I asked this same question in December 2003, when they were hunting for BIS developers on the IP forum, in the days following the end of Van Buren and and the colective sacking of the devs. At that time they were asking a bunch of questions about the franchise, with a couple of Beth devs showing up side by side with producers claiming their status on beeing Fallout fans. I only got something resembling a reply when they anounced that the deal was made, in the hours after that, before the masses started to pour and all hell broke loose, when they were beeing very candid about the situation.
Well, from between the Bethesda programmers, the art team, Pete himself, Todd, and a few others, all I had gotten was "we're Fallout fans" and nothing really intelligible otherwise. So I guess the simple answer is: they're fucking clueless.

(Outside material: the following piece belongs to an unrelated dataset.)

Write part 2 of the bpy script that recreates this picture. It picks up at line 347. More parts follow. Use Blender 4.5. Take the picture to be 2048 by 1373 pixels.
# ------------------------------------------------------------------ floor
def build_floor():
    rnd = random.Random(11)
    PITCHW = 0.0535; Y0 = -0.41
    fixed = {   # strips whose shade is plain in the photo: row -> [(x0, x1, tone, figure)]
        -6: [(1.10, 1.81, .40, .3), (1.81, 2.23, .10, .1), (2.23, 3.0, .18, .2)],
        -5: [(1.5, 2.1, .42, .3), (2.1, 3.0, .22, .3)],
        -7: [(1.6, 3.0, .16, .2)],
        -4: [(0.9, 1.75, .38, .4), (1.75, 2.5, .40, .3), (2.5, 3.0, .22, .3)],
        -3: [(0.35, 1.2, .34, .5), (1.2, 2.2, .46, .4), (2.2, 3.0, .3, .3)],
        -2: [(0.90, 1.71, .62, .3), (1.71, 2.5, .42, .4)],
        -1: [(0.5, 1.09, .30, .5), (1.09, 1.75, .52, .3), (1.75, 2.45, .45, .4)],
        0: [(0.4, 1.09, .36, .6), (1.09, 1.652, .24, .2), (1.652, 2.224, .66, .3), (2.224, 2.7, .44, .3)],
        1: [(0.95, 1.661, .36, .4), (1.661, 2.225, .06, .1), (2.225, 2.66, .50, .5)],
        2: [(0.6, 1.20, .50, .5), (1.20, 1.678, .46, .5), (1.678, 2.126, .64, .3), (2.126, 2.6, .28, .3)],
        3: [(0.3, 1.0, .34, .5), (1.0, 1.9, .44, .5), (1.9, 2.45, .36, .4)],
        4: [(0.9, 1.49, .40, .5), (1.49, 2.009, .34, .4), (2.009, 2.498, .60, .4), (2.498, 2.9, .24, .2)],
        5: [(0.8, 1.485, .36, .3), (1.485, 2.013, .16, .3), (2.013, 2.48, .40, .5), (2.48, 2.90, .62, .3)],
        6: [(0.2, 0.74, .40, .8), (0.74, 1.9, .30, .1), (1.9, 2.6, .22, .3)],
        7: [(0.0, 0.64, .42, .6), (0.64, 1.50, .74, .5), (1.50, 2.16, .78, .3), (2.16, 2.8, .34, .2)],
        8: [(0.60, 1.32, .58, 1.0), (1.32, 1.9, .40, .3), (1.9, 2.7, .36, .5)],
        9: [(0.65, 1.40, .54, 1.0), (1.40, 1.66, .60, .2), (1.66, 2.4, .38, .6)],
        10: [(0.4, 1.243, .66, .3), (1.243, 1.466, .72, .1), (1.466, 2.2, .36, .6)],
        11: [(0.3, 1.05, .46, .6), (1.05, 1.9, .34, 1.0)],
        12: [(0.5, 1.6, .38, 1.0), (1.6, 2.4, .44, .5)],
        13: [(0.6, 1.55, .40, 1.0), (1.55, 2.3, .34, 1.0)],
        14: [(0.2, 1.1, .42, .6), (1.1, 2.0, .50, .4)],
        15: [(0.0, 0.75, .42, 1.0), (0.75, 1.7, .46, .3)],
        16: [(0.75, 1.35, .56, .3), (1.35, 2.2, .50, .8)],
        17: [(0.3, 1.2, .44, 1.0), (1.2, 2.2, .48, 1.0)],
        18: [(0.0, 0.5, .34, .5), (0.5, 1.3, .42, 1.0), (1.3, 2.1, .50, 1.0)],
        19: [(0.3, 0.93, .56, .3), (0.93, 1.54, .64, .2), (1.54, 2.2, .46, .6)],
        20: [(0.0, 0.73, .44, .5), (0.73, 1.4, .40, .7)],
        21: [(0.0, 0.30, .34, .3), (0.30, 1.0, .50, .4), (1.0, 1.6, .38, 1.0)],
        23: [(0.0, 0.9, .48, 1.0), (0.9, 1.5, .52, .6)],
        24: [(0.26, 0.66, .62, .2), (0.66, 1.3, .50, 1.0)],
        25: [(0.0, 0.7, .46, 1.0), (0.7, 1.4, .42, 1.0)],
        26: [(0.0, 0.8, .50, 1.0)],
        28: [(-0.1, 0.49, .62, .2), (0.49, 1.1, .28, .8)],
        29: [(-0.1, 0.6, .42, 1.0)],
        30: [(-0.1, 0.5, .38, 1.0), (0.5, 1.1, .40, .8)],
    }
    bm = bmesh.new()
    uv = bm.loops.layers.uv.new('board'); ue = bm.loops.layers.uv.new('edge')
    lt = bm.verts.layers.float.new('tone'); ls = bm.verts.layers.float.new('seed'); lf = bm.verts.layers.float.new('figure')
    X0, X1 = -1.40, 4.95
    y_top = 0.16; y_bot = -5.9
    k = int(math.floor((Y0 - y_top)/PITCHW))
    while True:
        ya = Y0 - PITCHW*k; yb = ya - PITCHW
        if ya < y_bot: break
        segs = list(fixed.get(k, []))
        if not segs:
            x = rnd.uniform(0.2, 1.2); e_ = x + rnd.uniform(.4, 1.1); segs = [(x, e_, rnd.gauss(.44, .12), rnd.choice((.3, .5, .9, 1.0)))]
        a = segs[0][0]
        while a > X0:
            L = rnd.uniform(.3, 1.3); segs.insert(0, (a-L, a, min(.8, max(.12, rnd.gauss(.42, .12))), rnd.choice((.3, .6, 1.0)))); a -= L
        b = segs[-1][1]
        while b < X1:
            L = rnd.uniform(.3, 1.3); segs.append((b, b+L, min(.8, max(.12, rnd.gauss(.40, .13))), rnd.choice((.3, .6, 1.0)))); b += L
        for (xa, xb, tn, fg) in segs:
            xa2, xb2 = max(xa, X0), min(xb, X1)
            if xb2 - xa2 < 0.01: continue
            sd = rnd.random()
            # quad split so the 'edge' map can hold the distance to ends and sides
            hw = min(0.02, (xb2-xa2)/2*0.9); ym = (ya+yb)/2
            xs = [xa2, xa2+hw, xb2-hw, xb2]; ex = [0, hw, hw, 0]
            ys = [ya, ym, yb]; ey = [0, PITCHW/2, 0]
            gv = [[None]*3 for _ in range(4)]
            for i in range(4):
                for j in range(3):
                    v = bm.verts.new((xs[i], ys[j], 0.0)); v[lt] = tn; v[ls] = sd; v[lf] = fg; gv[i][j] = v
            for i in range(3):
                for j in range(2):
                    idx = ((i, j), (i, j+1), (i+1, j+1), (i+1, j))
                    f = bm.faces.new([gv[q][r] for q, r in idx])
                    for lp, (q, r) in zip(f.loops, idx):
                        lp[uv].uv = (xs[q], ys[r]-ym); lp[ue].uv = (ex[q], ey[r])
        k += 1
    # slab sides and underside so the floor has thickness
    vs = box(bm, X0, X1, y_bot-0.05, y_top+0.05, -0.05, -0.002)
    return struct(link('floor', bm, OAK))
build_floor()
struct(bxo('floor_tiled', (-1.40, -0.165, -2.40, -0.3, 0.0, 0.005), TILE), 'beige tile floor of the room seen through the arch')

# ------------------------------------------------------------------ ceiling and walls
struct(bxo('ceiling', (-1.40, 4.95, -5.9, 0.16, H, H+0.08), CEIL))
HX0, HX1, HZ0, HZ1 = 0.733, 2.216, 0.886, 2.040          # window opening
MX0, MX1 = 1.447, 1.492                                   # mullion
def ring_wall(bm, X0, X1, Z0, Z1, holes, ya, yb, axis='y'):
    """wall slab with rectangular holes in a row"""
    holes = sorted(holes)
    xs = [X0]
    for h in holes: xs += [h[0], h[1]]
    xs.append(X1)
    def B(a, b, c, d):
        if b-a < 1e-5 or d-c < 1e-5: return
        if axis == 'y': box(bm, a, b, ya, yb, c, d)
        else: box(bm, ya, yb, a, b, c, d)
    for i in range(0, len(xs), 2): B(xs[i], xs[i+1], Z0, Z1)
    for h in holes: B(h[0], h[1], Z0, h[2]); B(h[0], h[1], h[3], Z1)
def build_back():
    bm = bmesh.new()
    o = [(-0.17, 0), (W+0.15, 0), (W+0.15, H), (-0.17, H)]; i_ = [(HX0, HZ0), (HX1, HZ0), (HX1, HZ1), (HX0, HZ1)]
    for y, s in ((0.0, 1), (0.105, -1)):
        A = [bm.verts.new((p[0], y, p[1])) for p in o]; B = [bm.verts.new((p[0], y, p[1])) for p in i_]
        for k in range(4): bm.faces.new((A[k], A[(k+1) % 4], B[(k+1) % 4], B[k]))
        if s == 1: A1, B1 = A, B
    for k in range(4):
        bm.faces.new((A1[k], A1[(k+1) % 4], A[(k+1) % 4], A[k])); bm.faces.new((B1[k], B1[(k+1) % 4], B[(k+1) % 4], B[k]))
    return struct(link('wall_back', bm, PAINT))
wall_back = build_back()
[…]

One guy in particular stated that they loved the TES games, but were getting tired of making the same thing, and needed something new, to keep the motivation in the team high and to explore new artistic venues. They were starting to feel burned out, and needed something new, Fallout was an established franchise so they didn't had to start from zero. And they had a few Fallout fans there, that were crazy to hop in into a Fallout game.
"Start from zero"? What kind of stupid mentality is that? You have to make sure you have done the research and a shitload more, and that might take more time than developing your own IP. Quite frankly, if their work sucked on its own merit without the crutch of the license (much like Morrowind and Oblivion would have been regarded as 3rd-rate ass if it hadn't the TES label - WRONG! Didn't work for Redguard and the other crappy TES adventure game.), then what makes them think that their work will be regarded any better than MicroForte's questionable attempt?
Or Chuck's?
Was Bethesda so fucking retarded, that they didn't notice the fiasco around that title, and that there was suspiciously
no Fallout: POS forum on the Interplay forum list or had a placeholder and was entirely locked, when Lionheart had one with an assload of more activity, even though a dead forum was linked to by the official FOS site for an amusing time? And that F
OS was a forbidden topic on the Interplay forums for the same period of time?
So much for research.
There's another reason, or so i suspect, and it's about business.
Diversification is always good business. That's why they cleared the waters with a developing branch and a publishing branch, for instance, betting on games outside of the TES franchise, and making deals with outside publishers for their own games, it's all about lowering risk and improving gains through diversification.
So that explains why all the developers I talked to, even Todd, were utterly clueless. I got it now.
Again with Fallout they don't even need to start from scratch, and i guess they underestimated the potential reaction by Fallout fans, like Herve did, and overestimated what market analysts were saying about the franchise.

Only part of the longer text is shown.